The full list of games is included in the letter from Nintendo, which Game Jolt has made available in full. Names feature obvious Nintendo references, like Pokémon Stellar Pearl, Pokémon Temporal Diamond, Pokémon Snap Remake and Super Mario Bros. Part 2, along with some allusions to other properties, like Mario and Luigi vs. the Furbies, Six Nights at Zelda’s and Zelda and the Youtubers.

"These web pages display images of Nintendo's video game characters in connection with unauthorized online games that copy the characters, music, and other features of Nintendo's video games," wrote Nintendo’s legal representation, whose contact information has been redacted from the posted notice.

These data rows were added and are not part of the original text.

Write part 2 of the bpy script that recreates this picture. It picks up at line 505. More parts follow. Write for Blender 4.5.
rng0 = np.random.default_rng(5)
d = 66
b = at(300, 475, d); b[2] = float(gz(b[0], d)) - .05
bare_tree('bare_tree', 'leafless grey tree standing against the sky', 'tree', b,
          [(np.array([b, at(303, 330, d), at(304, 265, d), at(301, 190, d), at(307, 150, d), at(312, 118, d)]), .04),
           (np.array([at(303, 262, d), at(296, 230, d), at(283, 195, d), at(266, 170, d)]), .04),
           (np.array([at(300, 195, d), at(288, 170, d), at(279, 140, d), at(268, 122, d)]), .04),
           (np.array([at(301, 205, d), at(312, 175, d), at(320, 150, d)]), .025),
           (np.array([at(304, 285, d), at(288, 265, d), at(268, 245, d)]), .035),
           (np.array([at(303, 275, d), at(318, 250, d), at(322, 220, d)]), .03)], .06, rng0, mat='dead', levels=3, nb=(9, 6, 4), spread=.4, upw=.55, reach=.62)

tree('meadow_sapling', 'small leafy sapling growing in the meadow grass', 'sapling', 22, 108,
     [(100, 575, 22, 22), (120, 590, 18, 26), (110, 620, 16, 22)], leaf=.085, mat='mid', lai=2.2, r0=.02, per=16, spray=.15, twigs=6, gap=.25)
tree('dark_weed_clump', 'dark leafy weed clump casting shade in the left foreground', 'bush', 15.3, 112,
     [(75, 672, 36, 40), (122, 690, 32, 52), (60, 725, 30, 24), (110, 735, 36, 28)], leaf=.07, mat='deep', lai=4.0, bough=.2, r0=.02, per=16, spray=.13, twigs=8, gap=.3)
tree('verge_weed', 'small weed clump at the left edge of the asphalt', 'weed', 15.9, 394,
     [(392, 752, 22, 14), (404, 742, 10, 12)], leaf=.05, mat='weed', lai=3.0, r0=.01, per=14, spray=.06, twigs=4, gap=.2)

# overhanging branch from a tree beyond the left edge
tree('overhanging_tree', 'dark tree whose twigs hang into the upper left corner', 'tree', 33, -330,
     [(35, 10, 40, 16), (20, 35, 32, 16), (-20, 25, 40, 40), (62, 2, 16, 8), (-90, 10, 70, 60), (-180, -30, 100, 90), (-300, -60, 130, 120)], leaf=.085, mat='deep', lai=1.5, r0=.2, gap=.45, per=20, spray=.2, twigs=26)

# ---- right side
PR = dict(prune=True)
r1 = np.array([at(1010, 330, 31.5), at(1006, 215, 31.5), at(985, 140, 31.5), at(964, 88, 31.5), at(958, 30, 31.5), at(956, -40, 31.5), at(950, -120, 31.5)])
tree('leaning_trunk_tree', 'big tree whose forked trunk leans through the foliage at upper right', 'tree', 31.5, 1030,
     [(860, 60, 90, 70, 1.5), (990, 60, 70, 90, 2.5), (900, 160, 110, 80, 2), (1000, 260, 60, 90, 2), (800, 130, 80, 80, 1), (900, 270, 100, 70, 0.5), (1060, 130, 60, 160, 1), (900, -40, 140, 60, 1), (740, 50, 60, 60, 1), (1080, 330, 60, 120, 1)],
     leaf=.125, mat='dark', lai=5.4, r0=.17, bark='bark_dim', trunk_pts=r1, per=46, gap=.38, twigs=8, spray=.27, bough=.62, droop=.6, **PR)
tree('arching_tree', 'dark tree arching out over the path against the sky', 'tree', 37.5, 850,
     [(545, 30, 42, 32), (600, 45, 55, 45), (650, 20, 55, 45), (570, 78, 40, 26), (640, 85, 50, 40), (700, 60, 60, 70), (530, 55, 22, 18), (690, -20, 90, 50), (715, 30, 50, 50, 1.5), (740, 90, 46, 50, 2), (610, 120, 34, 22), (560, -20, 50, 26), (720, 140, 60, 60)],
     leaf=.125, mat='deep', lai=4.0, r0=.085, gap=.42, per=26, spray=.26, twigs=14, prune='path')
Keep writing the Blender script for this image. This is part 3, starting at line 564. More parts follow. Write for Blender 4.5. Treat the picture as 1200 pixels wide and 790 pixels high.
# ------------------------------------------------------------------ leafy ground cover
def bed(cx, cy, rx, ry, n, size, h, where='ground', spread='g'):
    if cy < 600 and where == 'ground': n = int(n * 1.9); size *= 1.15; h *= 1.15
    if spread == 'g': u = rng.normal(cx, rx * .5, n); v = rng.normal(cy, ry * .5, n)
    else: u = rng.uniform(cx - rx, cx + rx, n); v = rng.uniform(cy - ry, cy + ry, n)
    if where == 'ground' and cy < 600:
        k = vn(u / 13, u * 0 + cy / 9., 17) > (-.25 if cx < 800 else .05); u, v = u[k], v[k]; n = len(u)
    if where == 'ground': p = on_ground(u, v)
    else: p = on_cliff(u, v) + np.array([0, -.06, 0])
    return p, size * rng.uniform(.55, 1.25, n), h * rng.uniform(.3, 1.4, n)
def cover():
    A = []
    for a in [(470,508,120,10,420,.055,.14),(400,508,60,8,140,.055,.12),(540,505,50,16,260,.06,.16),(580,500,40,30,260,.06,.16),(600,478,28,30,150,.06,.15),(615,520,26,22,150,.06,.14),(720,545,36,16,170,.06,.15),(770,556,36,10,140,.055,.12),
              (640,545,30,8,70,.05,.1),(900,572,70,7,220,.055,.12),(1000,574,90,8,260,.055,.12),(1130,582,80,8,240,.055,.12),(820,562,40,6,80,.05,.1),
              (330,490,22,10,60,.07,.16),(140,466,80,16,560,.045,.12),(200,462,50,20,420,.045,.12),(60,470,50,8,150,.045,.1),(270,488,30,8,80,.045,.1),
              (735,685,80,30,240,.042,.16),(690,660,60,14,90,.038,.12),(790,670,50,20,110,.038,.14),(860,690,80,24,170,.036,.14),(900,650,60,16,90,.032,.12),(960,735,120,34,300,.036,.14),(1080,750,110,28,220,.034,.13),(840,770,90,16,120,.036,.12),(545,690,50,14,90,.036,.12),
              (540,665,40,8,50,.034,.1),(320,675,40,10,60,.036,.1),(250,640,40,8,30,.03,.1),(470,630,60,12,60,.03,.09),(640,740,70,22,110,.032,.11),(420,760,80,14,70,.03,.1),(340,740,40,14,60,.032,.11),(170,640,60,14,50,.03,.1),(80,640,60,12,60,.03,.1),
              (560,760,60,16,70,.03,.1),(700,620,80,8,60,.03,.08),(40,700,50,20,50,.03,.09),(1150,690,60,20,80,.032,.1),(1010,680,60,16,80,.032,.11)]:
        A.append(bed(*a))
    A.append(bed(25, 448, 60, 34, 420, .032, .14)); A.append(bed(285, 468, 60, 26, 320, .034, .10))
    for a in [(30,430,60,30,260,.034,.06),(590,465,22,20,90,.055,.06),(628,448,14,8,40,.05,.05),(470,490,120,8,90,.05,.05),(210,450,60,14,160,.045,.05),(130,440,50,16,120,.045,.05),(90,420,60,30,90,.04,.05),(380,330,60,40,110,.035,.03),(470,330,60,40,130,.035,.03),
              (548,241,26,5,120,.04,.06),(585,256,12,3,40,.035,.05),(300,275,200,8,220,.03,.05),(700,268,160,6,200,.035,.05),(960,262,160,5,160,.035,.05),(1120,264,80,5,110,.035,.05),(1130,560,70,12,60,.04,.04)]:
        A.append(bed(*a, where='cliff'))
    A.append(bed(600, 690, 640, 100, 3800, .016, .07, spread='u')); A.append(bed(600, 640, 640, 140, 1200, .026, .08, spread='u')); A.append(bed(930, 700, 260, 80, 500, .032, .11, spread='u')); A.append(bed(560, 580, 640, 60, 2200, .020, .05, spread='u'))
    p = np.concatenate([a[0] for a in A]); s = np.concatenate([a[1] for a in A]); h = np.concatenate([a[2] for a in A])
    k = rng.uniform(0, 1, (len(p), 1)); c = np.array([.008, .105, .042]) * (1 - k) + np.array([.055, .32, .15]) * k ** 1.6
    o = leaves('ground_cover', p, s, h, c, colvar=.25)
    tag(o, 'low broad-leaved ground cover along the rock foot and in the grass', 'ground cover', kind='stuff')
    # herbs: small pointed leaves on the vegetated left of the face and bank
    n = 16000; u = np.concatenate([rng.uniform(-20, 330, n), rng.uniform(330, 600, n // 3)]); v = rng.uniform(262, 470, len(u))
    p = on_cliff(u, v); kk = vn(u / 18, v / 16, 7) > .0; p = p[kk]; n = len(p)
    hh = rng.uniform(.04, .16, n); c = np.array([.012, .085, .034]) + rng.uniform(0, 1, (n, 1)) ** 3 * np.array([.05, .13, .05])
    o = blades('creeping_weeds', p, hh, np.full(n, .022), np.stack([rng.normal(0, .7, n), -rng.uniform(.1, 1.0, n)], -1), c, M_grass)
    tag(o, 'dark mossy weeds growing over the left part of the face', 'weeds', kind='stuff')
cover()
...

As a result, Nintendo’s lawyers told Game Jolt to take down "all infringing contact."

"We are required to act promptly on requests like [Nintendo’s DMCA letter] and remove any games included in the notice," user CROS wrote in a post on Fireside. "When a DMCA takedown request comes in, we will ‘lock’ any of the games in the notice. This will result in the game page being accessible by the developer and no one else."

That means 562 — plus one more, counting AM2R — Nintendo fangames are no longer online as of today. CROS’ post says that Game Jolt will continue to upload DMCA notices that it receives in the future, keeping a public archive of the Nintendo homages that once were.